## The request
The lines to reproduce run from the first one through the line containing "o = fastmesh('leaf_litter', lb". Reproduce them exactly.

## Data section
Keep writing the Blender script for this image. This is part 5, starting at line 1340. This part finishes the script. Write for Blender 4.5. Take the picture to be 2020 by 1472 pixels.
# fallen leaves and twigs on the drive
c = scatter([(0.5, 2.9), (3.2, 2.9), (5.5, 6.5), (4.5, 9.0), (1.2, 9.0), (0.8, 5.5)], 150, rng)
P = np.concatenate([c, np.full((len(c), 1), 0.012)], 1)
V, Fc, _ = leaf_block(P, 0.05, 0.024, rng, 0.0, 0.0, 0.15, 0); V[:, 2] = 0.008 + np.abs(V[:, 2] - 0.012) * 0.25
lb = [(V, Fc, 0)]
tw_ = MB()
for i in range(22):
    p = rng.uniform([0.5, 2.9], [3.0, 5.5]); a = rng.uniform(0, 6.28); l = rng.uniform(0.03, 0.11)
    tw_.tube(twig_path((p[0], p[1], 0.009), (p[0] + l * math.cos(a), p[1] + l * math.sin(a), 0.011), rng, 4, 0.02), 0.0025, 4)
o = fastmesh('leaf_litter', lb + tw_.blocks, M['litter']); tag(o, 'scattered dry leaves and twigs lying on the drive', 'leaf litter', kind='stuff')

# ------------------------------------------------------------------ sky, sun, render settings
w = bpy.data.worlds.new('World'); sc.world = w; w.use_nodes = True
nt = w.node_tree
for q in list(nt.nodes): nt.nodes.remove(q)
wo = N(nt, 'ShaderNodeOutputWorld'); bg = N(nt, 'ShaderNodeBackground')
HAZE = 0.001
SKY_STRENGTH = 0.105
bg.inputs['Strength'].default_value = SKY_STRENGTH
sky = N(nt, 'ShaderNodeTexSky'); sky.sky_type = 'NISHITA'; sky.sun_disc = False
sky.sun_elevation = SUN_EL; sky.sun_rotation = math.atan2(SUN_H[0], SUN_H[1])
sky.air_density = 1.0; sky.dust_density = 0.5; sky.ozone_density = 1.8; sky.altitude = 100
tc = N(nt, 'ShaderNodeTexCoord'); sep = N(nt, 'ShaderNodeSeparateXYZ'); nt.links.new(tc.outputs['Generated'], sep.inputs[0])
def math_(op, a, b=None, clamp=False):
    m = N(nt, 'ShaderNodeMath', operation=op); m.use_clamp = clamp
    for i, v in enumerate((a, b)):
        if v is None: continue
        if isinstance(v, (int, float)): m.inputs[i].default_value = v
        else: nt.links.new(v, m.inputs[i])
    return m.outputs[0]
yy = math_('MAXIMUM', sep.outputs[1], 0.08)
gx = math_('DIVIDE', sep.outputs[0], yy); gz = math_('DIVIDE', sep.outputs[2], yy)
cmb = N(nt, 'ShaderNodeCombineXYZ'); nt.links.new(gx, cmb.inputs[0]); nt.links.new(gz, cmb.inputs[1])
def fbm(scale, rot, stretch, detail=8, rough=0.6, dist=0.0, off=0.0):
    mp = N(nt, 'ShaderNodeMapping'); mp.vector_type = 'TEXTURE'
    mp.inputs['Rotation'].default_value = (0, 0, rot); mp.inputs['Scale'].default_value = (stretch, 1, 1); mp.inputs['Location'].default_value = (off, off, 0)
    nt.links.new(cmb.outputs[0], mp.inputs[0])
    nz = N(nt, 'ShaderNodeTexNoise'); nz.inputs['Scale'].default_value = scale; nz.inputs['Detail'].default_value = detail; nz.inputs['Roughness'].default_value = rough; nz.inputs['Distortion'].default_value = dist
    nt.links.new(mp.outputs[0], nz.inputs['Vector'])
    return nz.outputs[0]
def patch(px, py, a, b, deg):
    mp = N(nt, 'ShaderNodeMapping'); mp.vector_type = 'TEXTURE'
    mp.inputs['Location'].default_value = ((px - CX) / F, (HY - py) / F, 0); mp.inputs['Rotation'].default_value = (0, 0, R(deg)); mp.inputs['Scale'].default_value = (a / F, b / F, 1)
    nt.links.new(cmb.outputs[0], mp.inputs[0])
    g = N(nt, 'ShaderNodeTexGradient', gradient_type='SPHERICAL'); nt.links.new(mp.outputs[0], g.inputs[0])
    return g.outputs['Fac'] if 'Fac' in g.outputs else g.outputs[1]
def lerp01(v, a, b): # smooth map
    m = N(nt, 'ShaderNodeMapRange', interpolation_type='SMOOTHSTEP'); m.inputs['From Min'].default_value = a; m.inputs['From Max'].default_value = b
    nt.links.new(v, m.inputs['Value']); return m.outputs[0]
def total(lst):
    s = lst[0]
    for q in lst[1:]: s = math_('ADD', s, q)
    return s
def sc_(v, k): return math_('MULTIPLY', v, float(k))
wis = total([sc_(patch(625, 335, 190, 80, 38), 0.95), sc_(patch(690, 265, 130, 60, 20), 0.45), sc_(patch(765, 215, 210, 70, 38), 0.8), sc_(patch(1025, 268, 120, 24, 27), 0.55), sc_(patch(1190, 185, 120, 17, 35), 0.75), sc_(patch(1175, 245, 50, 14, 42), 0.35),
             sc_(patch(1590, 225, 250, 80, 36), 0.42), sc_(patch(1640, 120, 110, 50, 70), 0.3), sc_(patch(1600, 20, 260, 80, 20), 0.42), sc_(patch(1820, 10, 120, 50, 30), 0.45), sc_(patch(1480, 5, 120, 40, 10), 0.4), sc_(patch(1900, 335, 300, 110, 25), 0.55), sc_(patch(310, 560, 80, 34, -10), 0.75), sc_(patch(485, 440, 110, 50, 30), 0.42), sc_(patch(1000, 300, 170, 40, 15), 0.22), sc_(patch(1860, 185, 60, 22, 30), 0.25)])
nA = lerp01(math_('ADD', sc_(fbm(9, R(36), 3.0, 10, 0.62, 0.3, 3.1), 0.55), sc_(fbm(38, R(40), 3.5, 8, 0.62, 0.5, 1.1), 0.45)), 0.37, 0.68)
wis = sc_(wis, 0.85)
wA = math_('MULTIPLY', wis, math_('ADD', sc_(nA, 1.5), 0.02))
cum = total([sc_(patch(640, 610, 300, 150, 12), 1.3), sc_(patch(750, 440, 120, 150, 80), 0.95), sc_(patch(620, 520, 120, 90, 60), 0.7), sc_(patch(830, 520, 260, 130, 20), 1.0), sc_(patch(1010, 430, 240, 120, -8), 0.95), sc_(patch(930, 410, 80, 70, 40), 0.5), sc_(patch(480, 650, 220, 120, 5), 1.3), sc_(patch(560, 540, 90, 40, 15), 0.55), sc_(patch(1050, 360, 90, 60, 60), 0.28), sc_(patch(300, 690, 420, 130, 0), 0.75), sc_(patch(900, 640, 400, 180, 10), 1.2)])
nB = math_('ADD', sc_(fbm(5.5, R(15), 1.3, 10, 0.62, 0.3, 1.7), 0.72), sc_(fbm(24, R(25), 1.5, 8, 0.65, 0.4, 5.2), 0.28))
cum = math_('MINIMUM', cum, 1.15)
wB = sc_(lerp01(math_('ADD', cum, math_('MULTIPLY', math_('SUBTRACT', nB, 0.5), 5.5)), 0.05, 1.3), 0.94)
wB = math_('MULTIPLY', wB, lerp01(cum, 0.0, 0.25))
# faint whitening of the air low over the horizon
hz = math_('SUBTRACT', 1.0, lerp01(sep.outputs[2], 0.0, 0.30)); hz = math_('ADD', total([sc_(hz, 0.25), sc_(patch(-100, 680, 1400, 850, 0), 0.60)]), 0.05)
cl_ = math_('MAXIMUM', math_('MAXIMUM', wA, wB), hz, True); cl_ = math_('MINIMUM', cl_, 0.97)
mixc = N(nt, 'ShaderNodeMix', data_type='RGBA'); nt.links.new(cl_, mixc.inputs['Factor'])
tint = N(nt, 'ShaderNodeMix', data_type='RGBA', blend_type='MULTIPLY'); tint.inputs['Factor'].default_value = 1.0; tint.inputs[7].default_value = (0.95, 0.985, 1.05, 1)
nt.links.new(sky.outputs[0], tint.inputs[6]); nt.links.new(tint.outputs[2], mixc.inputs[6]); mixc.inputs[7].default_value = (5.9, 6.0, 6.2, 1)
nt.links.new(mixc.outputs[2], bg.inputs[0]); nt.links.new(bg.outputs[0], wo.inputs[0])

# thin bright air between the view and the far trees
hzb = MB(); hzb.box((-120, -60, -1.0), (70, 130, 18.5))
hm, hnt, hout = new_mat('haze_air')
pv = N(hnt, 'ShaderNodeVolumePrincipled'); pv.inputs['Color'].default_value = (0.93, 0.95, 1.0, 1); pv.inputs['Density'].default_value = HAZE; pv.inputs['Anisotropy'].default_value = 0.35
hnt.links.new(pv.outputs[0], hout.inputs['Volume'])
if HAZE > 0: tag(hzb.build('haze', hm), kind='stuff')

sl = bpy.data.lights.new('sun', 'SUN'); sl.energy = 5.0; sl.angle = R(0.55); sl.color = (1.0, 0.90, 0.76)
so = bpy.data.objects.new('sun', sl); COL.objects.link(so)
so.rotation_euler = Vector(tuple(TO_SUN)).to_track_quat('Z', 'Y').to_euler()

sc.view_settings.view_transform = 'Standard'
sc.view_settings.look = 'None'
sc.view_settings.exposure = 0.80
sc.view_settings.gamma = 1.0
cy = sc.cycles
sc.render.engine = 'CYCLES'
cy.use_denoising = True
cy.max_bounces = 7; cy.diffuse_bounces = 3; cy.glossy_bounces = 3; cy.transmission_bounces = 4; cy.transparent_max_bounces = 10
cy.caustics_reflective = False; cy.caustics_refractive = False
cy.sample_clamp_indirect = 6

## Response below
Keep writing the Blender script for this image. This is part 5, starting at line 1340. This part finishes the script. Write for Blender 4.5. Take the picture to be 2020 by 1472 pixels.
# fallen leaves and twigs on the drive
c = scatter([(0.5, 2.9), (3.2, 2.9), (5.5, 6.5), (4.5, 9.0), (1.2, 9.0), (0.8, 5.5)], 150, rng)
P = np.concatenate([c, np.full((len(c), 1), 0.012)], 1)
V, Fc, _ = leaf_block(P, 0.05, 0.024, rng, 0.0, 0.0, 0.15, 0); V[:, 2] = 0.008 + np.abs(V[:, 2] - 0.012) * 0.25
lb = [(V, Fc, 0)]
tw_ = MB()
for i in range(22):
    p = rng.uniform([0.5, 2.9], [3.0, 5.5]); a = rng.uniform(0, 6.28); l = rng.uniform(0.03, 0.11)
    tw_.tube(twig_path((p[0], p[1], 0.009), (p[0] + l * math.cos(a), p[1] + l * math.sin(a), 0.011), rng, 4, 0.02), 0.0025, 4)
o = fastmesh('leaf_litter', lb + tw_.blocks, M['litter']); tag(o, 'scattered dry leaves and twigs lying on the drive', 'leaf litter', kind='stuff')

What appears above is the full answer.